Stirred by their example, we supported the Dunnes Stores strikers in their stand against apartheid. We campaigned for nuclear disarmament and told Ronald Reagan to go home when he visited Ballyporeen.
We shouted 'stop' to the destruction of Wood Quay and followed Sean DBR Loftus as he tried to save Dublin Bay.
We marched, sat-in, fasted and signed miles of petitions in support of the oppressed – from El Salvador to Cambodia.
This era of protest peaked in 1985 when we raised our voices to demand employment at the Self Aid concert in the RDS.
And then, when we got what we wanted – the jobs, the prosperity – we fell asleep. We dozed off beside the fire instead of continuing to stoke it. We became complacent and let our leaders turn this country into a Nanny State. We became the 'Me Generation', obsessed with wealth and status. Those of us who entered politics helped consolidate this new materialism.
It has taken the pensioners of Ireland to smack some manners back into us. And we deserve their anger.
As I stood outside Leinster House on Wednesday and watched them spank the government, I felt ashamed of myself and my generation.
Instead of passing on what our parents taught us about caring for others, we showed the next generation only how to be consumers. We failed them.
At 2.30pm, the pensioners gave way to another army fired up by their actions.
The students had arrived. They had looked beyond my generation to our parents for leadership. They proved there's still hope for us.
Long live the Granny State.

dkenny@tribune.ie

October 26, 2008

Thursday 23 October 2008

Would the real Gerry Ryan please sit down and think of others

David Kenny, Sunday Tribune, 19 October 2008

It was billed as "the most revealing showbiz book in decades" and that for two euro I could "read it here
first."
It promised to uncover the state's greatest "shock jock's" innermost secrets.
It offered "exclusive" extracts from 'Would the Real Gerry Ryan Please Stand Up'.
I was hooked from page one.
Ryan stretched the full length of the Mail on Sunday in a tuxedo, hand on hip, jacket thrown over shoulder. With those full lips of his he brought to mind Oscar Wilde doing a stint as a nightclub bouncer.
To his left were the headings: 'I know I drink too much', 'Why I lost out on millions','The truth about Pat Kenny'.
There were to be "warts and all" as we read about Ryan's "astonishing life" and "women". Would we please turn to pages 32 to 37?
Expectations were high. Would we hear the twang of knicker elastic in a broom cupboard? Or read of Keith Richards-like excesses?
Would we? Answer: "no".
The title of Ryan's autobiography echoes a song by Eminem.
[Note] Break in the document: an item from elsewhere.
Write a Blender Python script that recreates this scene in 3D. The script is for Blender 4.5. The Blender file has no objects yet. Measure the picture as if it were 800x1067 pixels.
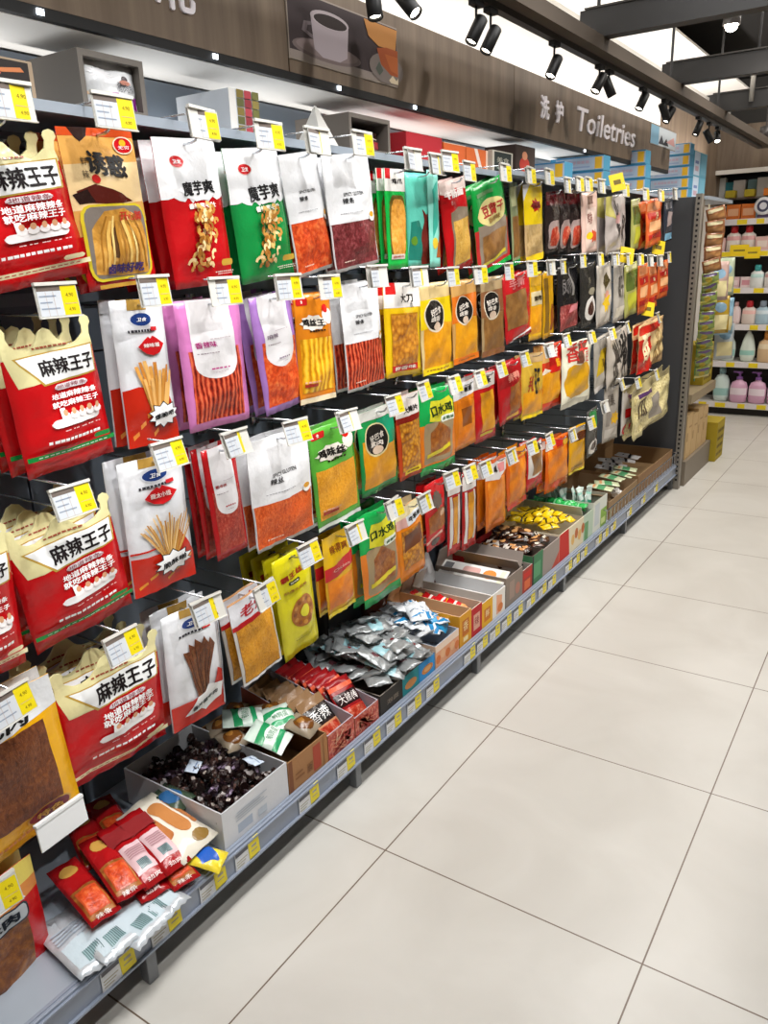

The newspaper article, however, was very 'slim' on anything 'shady' in his life.
We learned that Ryan drinks too much. "Enough to have you certified as a borderline alcoholic." Note 'borderline'. Here's a question: how many middle-aged Irishman DON'T drink too much?
We read about his compulsive obsession with rearranging the shirts in his wardrobe. Sex god David Beckham has the same problem although he rearranges soft drink cans. Unfortunately, there the comparison ends.
He spoke of the greatest experience he's had with drugs – they were diet pills.
He "revealed" his love of food and money. (Stop yawning.)
The "truth about Pat Kenny", by the way, was that Ryan believes he should be paid the same as him.
Oh, and he had a vasectomy (Ryan, not Kenny – that we know of).
So much for the feast of "outrageous" revelations. This was merely a puffed up soufflé that exhaled and died at the first prod of the spoon.
The truth about Ryan appears to be that he has led a relatively unshocking life. The paper gamely attempted to hype it up anyway. Here's an example: the headline stated 'My kids are great. They've seen their father drunk in his underpants, falling down and getting back up'.
What Ryan actually said in the piece below was: 'My children have seen their father in his underpants, drunk, (note commas) besuited and feted, celebrated, falling down and getting back up again'. This was an entirely more banal statement.
And that's exactly what these revelations were: banal. This was no full-frontal flash – just middle-aged belly-spread being stroked in a come-hither fashion.
The real revelation was the apparent extent of Ryan's ego and how he loves to indulge it.
His references to his wealth and how he likes to spend it were nauseating.
The 52-year-old – who was paid €100,000 for his memoirs – apparently spends so much he gets calls from his bank manager telling him he's overdrawn.
He spoke of his favourite sommelier (who's yours?) and how much he enjoys five star hotels and travelling first class – "that, my friends, is better than the 44A".
He told of ordering a €2,000 bottle of wine in a Paris restaurant that he thought was €200 euro. Only 200?
He told how he lost out on "millions" by not doing a deal with NewsTalk.
Then he referred to the moment, after interviewing rape victim Lavinia Kerwick, that he "became absolutely convinced that [he] was a significant figure".
Finally, the real Gerry Ryan had stood up. A self-indulgent, vulgar man, beloved by hundreds of thousands, but perhaps none more so than himself.
Today the listeners who pay his wages are feeling the pain of last week's budget. Ryan might like to remember that as he sips on his chilled Montrachet.
For my two euro I would have preferred less talk of Gerry in his jocks, a couple of decent shocks and for him to stop waving his wad in my face.
Would the real Gerry Ryan please sit down.